The exercise -
Output all the material that follows, exactly as given.

Supplied information -

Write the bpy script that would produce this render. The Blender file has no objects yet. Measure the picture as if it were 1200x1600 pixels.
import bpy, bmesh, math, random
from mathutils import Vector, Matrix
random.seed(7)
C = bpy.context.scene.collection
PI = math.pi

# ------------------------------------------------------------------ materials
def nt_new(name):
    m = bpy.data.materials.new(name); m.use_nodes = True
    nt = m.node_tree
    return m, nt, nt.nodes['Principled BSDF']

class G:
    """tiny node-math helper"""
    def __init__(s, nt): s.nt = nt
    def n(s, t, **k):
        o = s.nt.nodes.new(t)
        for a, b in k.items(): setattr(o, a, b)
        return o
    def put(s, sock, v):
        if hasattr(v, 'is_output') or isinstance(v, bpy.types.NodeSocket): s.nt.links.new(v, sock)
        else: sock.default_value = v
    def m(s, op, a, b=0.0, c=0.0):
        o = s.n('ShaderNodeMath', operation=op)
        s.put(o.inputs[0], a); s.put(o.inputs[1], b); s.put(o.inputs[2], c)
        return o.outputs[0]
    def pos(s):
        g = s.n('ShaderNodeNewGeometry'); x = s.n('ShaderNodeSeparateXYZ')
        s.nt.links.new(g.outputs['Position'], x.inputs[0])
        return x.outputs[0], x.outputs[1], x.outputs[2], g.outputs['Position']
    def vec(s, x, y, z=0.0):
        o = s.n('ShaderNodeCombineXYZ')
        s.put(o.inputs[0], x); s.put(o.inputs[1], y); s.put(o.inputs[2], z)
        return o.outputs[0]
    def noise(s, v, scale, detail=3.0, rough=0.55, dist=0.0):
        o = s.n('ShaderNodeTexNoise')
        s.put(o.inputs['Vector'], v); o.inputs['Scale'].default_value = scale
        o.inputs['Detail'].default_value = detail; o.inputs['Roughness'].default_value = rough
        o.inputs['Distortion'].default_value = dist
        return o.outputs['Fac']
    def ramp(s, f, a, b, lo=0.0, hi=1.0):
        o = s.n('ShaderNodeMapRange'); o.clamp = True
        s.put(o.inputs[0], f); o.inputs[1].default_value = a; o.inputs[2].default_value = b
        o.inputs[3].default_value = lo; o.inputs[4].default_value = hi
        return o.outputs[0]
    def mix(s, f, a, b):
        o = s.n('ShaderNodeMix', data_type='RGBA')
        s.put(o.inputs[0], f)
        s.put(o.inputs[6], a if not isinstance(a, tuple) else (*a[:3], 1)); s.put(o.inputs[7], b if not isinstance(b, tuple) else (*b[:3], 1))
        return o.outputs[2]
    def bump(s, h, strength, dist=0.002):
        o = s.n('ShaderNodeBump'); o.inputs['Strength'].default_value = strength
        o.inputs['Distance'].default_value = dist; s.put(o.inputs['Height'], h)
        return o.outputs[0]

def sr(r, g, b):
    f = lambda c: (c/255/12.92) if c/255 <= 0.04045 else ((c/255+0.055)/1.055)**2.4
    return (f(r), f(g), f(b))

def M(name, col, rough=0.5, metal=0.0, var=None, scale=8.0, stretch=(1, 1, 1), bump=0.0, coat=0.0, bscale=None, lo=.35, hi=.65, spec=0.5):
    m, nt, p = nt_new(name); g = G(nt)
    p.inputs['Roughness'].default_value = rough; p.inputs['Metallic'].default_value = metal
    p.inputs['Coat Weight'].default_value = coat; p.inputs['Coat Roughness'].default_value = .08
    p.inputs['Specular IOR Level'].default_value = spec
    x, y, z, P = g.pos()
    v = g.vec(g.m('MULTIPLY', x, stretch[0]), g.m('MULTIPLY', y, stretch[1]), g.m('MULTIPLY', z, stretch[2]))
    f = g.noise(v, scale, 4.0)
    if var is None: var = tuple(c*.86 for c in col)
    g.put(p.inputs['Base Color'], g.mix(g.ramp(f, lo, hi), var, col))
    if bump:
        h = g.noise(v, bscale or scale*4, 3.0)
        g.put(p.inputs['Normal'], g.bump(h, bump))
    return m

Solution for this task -
Write the bpy script that would produce this render. The Blender file has no objects yet. Measure the picture as if it were 1200x1600 pixels.
import bpy, bmesh, math, random
from mathutils import Vector, Matrix
random.seed(7)
C = bpy.context.scene.collection
PI = math.pi

# ------------------------------------------------------------------ materials
def nt_new(name):
    m = bpy.data.materials.new(name); m.use_nodes = True
    nt = m.node_tree
    return m, nt, nt.nodes['Principled BSDF']

class G:
    """tiny node-math helper"""
    def __init__(s, nt): s.nt = nt
    def n(s, t, **k):
        o = s.nt.nodes.new(t)
        for a, b in k.items(): setattr(o, a, b)
        return o
    def put(s, sock, v):
        if hasattr(v, 'is_output') or isinstance(v, bpy.types.NodeSocket): s.nt.links.new(v, sock)
        else: sock.default_value = v
    def m(s, op, a, b=0.0, c=0.0):
        o = s.n('ShaderNodeMath', operation=op)
        s.put(o.inputs[0], a); s.put(o.inputs[1], b); s.put(o.inputs[2], c)
        return o.outputs[0]
    def pos(s):
        g = s.n('ShaderNodeNewGeometry'); x = s.n('ShaderNodeSeparateXYZ')
        s.nt.links.new(g.outputs['Position'], x.inputs[0])
        return x.outputs[0], x.outputs[1], x.outputs[2], g.outputs['Position']
    def vec(s, x, y, z=0.0):
        o = s.n('ShaderNodeCombineXYZ')
        s.put(o.inputs[0], x); s.put(o.inputs[1], y); s.put(o.inputs[2], z)
        return o.outputs[0]
    def noise(s, v, scale, detail=3.0, rough=0.55, dist=0.0):
        o = s.n('ShaderNodeTexNoise')
        s.put(o.inputs['Vector'], v); o.inputs['Scale'].default_value = scale
        o.inputs['Detail'].default_value = detail; o.inputs['Roughness'].default_value = rough
        o.inputs['Distortion'].default_value = dist
        return o.outputs['Fac']
    def ramp(s, f, a, b, lo=0.0, hi=1.0):
        o = s.n('ShaderNodeMapRange'); o.clamp = True
        s.put(o.inputs[0], f); o.inputs[1].default_value = a; o.inputs[2].default_value = b
        o.inputs[3].default_value = lo; o.inputs[4].default_value = hi
        return o.outputs[0]
    def mix(s, f, a, b):
        o = s.n('ShaderNodeMix', data_type='RGBA')
        s.put(o.inputs[0], f)
        s.put(o.inputs[6], a if not isinstance(a, tuple) else (*a[:3], 1)); s.put(o.inputs[7], b if not isinstance(b, tuple) else (*b[:3], 1))
        return o.outputs[2]
    def bump(s, h, strength, dist=0.002):
        o = s.n('ShaderNodeBump'); o.inputs['Strength'].default_value = strength
        o.inputs['Distance'].default_value = dist; s.put(o.inputs['Height'], h)
        return o.outputs[0]

def sr(r, g, b):
    f = lambda c: (c/255/12.92) if c/255 <= 0.04045 else ((c/255+0.055)/1.055)**2.4
    return (f(r), f(g), f(b))

def M(name, col, rough=0.5, metal=0.0, var=None, scale=8.0, stretch=(1, 1, 1), bump=0.0, coat=0.0, bscale=None, lo=.35, hi=.65, spec=0.5):
    m, nt, p = nt_new(name); g = G(nt)
    p.inputs['Roughness'].default_value = rough; p.inputs['Metallic'].default_value = metal
    p.inputs['Coat Weight'].default_value = coat; p.inputs['Coat Roughness'].default_value = .08
    p.inputs['Specular IOR Level'].default_value = spec
    x, y, z, P = g.pos()
    v = g.vec(g.m('MULTIPLY', x, stretch[0]), g.m('MULTIPLY', y, stretch[1]), g.m('MULTIPLY', z, stretch[2]))
    f = g.noise(v, scale, 4.0)
    if var is None: var = tuple(c*.86 for c in col)
    g.put(p.inputs['Base Color'], g.mix(g.ramp(f, lo, hi), var, col))
    if bump:
        h = g.noise(v, bscale or scale*4, 3.0)
        g.put(p.inputs['Normal'], g.bump(h, bump))
    return m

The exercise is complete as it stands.